Dentre as distribuidoras, o diretor de operações da Ipiranga, Francisco Ganzer, disse que é preciso simplificar as regras e estimular mecanismos de mercado, em detrimento de “artificialismos regulatórios”, para garantir a liderança do Brasil nos biocombustíveis. “É preciso proporcionar mais liberdade aos agentes de mercado, não apenas para regular oferta e demanda, mas também para que seja possível um ambiente com mais investimentos em inovação, melhoria de produtividade, qualidade e novas tecnologias”, disse.

A Abiove rebate, alegando que cada elevação da mistura de biodiesel no diesel foi antecedida de testes exaustivos e validados por toda a cadeia. O consultor técnico da entidade, Vicente Pimenta, afirma que o biodiesel é um “produto robusto” e que problemas no desempenho também passam, muitas vezes, pela falta de manutenção dos equipamentos pelos usuários.

Em meio às queixas, a Abiove lançou este ano um selo de qualidade para o biodiesel, o Bio+, para atestar produtores que estejam em conformidade com as especificações técnicas da ANP e das fases futuras do Programa de Controle da Poluição do Ar por Veículos Automotores (Proconve).

Produtos diferentes

A aposta no diesel verde se dá num momento em que a Petrobras se prepara para sacramentar sua saída do biodiesel, por meio da venda da Petrobras Biocombustíveis. Criada em 2008, a PBIO acumula prejuízos de R$ 2,4 bilhões(incluindo negócios de etanol). No embalo das  políticas de desenvolvimento regional do governo Lula para o Norte e Nordeste, a companhia chegou a se aventurar no cultivo de dendê e mamona. Dessa vez, ela aposta numa rota tecnológica mais familiar: o refino.

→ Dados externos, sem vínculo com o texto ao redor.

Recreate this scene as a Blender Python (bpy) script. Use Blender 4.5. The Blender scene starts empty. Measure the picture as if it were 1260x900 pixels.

Diesel verde e biodiesel são produtos diferentes e que usam rotas tecnológicas diferentes. O biodiesel convencional é produzido pelo processo de transesterificação (reação de triglicerídeos presentes nos óleos vegetais ou gorduras animais com álcool, na presença de um catalisador). Depois de pronto, é misturado ao diesel.

Já o diesel verde da Petrobras prevê o uso do óleo vegetal dentro do próprio processo de refino. A companhia processará o óleo de soja junto com correntes de petróleo na unidade de hidrotratamento (utilizada para eliminação de impurezas dos combustíveis) para obtenção de diesel com teor renovável. A ANP vai regulamentar outras rotas de produção do diesel renovável, dentre as quais a fermentação do caldo de cana e o gás de síntese proveniente de biomassa.

No caso dos testes da Petrobras na refinaria Repar (PR), em julho, a empresa processou 2 milhões de litros de óleo de soja. A companhia conseguiu produzir 40 milhões de litros do diesel renovável, com 5% de teor renovável. Segundo a Petrobras, o diesel verde emite 70% menos gases de efeito estufa que o diesel mineral e 15% menos que o próprio biodiesel — que leva metanol no processo produtivo. Além disso, o hidrotratamento remove os contaminantes que causam os entupimentos de filtros, bombas e bicos.

A ideia da petroleira é produzir o diesel verde nas refinarias já existentes, por meio de pequenos ajustes, e, no futuro, construir unidades dedicadas ao bioquerosene  de aviação e diesel renovável. Segundo o especialista em desenvolvimento de novos produtos da Petrobras, Ricardo Rodrigues, produzir diesel verde nas refinarias atuais exigira pequenos ajustes, como a instalação de tanques de recebimento de óleo vegetal e bombas de transferência. “Não são investimentos grandes”, disse.

Novo momento

O projeto do diesel verde não é novo. Empresas como a Neste Oil e Honeywell, por exemplo, já produzem o combustível no exterior. No Brasil, o projeto da Petrobras está engavetado há anos. Ainda em 2006, o então presidente da República, Luiz Inácio Lula da Silva, já havia visitado os primeiros testes industriais e declarado, na ocasião, que a tecnologia era uma “revolução de grandeza incomensurável para o século XXI”. Passados quatorze anos desde então, a Petrobras está confiante de que o momento é propício para avançar com o projeto.

Rodrigues conta que os primeiros testes com as novas tecnologias de motores em veículos pesados mostram que o biodiesel tem sido pouco eficiente para fazer frente aos limites mais rígidos de emissões, o que demandará novos produtos. “O diesel verde é a única forma de o agronegócio aumentar sua participação no ciclo diesel, porque estamos chegando ao limite do que é possível fazer em termos de mistura do biodiesel com o diesel”, comentou.

Além disso, a petroleira está de olho na demanda por bioquerosene de aviação, diante dos programas de redução de emissões da Organização Internacional de Aviação Civil (OACI).